I’m sitting on the sidewalk drinking soy chai. I’m thinking about riding the tail wind North, earn an easy sixty miles. Or seventy. “Eigh-eighty!!” ventures the coyote. Wha-what?

Mopey clouds emerge, start to drizzle. I dart home through the Tube on the catwalk, circle the Lake amongst big, spare drops that seem like spit. 40 miles home and my key won’t work in the front door; I don’t know why.

I came in the back.

Mustache Update #2/Morbid Angel

Thursday, February 17th, 2005

Okay, against better judgement, in the spirit of mustaches everywhere, I present Mustache Update #2:

Yeep

There are a few things worth noting:

  • The handsome lad on my shoulder, pirate’s parrot, is the cat called Chesterfield. Sometimes we call him Shifty Chester, because he voted for Bush. Boo.
  • As opposed to Mustache Update #1, this mustache wields more control over my face. Note how it’s changed my expression.
  • I went to see Morbid Angel play at the Fillmore Sunday night. Señor Drtboi awarded me a scholarship.
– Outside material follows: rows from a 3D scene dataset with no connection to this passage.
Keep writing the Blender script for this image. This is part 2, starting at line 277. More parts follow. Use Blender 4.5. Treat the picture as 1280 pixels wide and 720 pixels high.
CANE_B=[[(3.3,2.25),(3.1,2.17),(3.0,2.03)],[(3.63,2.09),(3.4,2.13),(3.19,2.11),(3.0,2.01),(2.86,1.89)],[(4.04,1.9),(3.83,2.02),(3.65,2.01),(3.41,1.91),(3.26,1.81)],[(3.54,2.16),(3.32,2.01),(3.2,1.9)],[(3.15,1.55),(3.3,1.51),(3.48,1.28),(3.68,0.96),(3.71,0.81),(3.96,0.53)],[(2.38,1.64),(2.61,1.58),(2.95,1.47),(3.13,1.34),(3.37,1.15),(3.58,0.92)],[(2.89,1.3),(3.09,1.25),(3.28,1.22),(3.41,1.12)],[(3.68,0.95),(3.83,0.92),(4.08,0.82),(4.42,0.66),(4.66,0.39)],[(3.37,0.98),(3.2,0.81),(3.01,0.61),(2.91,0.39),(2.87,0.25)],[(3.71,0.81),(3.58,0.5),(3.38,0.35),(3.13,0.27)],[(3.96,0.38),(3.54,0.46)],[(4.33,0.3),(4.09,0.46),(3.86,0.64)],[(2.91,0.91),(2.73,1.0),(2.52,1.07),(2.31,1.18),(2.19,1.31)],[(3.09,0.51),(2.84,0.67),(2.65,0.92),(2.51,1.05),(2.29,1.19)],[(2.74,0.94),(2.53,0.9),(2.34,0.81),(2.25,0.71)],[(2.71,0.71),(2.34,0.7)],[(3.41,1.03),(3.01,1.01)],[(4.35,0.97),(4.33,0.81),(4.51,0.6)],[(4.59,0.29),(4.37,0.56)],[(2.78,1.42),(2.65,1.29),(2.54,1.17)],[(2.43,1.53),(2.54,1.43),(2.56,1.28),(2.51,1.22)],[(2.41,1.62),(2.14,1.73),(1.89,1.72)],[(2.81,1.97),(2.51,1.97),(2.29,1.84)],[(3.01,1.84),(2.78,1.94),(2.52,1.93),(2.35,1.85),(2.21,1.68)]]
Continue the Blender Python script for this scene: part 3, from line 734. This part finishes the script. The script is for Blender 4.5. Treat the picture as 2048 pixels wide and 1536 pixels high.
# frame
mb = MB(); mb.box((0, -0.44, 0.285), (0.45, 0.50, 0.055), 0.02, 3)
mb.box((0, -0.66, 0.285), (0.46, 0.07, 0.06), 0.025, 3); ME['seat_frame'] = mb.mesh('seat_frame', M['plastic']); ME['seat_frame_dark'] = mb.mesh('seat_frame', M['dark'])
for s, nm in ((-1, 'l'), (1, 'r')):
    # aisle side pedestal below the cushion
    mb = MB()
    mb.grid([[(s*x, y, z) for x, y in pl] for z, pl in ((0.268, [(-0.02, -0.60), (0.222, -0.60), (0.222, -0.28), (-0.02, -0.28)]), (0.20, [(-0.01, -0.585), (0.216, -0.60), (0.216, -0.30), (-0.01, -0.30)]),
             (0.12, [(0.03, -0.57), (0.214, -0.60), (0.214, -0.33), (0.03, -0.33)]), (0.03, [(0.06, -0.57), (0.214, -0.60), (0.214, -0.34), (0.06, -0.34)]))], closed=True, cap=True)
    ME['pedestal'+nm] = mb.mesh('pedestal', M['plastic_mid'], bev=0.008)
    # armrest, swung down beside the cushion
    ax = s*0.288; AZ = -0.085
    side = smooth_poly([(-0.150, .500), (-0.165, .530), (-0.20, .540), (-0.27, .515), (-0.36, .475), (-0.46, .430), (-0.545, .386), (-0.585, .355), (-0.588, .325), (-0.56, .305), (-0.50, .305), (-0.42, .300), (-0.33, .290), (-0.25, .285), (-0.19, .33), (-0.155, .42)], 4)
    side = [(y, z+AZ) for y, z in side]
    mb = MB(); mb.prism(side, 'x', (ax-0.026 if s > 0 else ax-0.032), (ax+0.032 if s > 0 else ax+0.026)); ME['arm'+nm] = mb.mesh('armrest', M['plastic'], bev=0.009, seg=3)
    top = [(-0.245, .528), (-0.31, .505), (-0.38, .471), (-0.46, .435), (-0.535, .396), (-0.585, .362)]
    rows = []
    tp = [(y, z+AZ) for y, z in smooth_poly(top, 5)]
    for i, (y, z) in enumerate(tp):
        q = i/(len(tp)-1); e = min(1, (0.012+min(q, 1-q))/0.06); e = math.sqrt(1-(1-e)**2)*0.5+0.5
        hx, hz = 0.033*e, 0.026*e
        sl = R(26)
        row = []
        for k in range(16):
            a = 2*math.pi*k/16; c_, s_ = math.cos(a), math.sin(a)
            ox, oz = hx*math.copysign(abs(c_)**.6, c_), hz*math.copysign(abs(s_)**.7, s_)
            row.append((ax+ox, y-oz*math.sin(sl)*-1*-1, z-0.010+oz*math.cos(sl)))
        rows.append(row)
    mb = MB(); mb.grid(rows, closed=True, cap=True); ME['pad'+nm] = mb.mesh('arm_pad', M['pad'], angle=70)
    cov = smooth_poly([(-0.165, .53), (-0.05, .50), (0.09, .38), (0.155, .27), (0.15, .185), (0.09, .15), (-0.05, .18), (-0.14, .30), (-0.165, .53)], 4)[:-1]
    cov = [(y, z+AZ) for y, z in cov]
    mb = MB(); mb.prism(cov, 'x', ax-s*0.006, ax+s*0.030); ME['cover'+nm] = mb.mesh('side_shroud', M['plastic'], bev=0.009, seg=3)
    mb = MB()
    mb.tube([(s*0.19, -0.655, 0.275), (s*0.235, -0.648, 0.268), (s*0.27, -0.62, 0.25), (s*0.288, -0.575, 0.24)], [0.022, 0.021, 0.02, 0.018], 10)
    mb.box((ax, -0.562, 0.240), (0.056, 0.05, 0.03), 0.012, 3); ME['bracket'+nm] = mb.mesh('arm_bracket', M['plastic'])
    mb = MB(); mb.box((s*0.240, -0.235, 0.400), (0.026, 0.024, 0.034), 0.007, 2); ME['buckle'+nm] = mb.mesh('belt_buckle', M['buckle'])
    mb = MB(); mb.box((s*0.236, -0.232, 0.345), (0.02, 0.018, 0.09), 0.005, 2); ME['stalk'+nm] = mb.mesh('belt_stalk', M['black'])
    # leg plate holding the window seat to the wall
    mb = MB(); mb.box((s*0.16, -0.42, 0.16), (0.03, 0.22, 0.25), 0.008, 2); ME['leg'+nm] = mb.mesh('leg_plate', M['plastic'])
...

I remember saying, “Dude, we’re going to a metal show and I’m not wearing a pinch of black; am I going to get my ass whooped?” He replied gravely, “Your mustache will protect you.”
  • What always strikes me about metal shows is the distinctive scent, like the shampoo aisle of a drug store. You smell White Rain, Pert Plus, finely scented hessian manes.
  • When the skinny fiddlers of Morbid Angel took their solos, it sounded like the aural representation of a possessed whirlygig sprinkler. But I liked it.
  • You knew there had to be some trouble: descending the steps after the show, some rambunctious hesher mama pinched my butt. The first time I thought, “Ah, that was weird. Could it have been intentional?” The second time I thought, “That was intentional. Am I getting Punked?” The final pinch was last ditch, a hail mary gesture as I left the building. It didn’t deserve the satisfaction of an acknowledgement; three pinch, you’rrre OUT!